EXERCISE INSTRUCTIONS
Repeat only the lines running from the beginning of the material through the line that contains "cam.AddTransformOp().Set(Gf.Matrix4d(*m.ravel().tolist()))".

DATASET EXTRACT
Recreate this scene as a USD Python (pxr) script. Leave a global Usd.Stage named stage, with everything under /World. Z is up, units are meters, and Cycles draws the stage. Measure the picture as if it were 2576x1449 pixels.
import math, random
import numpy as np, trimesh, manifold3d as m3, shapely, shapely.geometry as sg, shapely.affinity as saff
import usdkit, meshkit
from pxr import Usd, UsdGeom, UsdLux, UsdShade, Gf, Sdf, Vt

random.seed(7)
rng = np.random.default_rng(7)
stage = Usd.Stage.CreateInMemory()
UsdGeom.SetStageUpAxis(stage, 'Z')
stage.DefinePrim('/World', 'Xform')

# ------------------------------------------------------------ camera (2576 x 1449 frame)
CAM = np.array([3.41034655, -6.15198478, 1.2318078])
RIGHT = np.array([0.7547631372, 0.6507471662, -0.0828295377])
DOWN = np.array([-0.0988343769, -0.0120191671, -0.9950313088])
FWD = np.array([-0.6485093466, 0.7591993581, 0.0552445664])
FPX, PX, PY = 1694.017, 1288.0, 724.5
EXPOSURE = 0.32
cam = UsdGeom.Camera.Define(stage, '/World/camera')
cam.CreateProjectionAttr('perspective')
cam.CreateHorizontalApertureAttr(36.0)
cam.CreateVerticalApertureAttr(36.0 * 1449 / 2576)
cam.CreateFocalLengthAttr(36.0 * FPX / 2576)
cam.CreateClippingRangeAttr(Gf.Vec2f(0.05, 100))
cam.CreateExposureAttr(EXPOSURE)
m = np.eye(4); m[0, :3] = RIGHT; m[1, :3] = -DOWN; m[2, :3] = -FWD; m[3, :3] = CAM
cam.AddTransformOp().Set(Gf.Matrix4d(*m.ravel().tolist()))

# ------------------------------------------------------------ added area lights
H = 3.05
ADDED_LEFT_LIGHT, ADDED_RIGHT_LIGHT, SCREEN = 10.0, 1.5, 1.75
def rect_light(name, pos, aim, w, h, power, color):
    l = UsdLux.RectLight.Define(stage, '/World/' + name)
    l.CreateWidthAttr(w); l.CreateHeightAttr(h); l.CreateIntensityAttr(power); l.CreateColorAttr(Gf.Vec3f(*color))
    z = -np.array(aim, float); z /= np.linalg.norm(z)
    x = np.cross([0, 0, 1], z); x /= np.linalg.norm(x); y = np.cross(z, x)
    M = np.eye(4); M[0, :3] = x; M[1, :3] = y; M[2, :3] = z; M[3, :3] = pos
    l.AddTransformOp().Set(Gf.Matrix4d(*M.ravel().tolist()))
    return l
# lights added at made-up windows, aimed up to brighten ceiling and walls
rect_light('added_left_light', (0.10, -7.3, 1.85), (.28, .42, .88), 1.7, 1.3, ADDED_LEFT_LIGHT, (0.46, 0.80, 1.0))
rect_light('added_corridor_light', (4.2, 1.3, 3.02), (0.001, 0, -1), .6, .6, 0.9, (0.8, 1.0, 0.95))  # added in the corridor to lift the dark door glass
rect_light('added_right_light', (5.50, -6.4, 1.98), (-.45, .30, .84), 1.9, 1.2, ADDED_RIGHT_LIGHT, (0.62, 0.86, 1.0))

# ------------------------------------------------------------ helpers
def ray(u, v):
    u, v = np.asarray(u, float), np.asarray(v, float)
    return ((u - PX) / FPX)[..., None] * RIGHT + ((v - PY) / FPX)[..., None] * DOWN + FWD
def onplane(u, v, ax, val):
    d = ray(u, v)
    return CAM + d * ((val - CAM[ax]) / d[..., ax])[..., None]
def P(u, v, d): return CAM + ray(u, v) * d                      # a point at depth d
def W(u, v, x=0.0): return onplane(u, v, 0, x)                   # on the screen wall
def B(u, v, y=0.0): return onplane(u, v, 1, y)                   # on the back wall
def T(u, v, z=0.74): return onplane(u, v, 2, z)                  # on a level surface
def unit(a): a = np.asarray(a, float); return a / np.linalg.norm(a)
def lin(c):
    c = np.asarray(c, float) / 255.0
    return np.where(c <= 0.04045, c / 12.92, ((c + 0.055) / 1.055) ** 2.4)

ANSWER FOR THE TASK
Recreate this scene as a USD Python (pxr) script. Leave a global Usd.Stage named stage, with everything under /World. Z is up, units are meters, and Cycles draws the stage. Measure the picture as if it were 2576x1449 pixels.
import math, random
import numpy as np, trimesh, manifold3d as m3, shapely, shapely.geometry as sg, shapely.affinity as saff
import usdkit, meshkit
from pxr import Usd, UsdGeom, UsdLux, UsdShade, Gf, Sdf, Vt

random.seed(7)
rng = np.random.default_rng(7)
stage = Usd.Stage.CreateInMemory()
UsdGeom.SetStageUpAxis(stage, 'Z')
stage.DefinePrim('/World', 'Xform')

# ------------------------------------------------------------ camera (2576 x 1449 frame)
CAM = np.array([3.41034655, -6.15198478, 1.2318078])
RIGHT = np.array([0.7547631372, 0.6507471662, -0.0828295377])
DOWN = np.array([-0.0988343769, -0.0120191671, -0.9950313088])
FWD = np.array([-0.6485093466, 0.7591993581, 0.0552445664])
FPX, PX, PY = 1694.017, 1288.0, 724.5
EXPOSURE = 0.32
cam = UsdGeom.Camera.Define(stage, '/World/camera')
cam.CreateProjectionAttr('perspective')
cam.CreateHorizontalApertureAttr(36.0)
cam.CreateVerticalApertureAttr(36.0 * 1449 / 2576)
cam.CreateFocalLengthAttr(36.0 * FPX / 2576)
cam.CreateClippingRangeAttr(Gf.Vec2f(0.05, 100))
cam.CreateExposureAttr(EXPOSURE)
m = np.eye(4); m[0, :3] = RIGHT; m[1, :3] = -DOWN; m[2, :3] = -FWD; m[3, :3] = CAM
cam.AddTransformOp().Set(Gf.Matrix4d(*m.ravel().tolist()))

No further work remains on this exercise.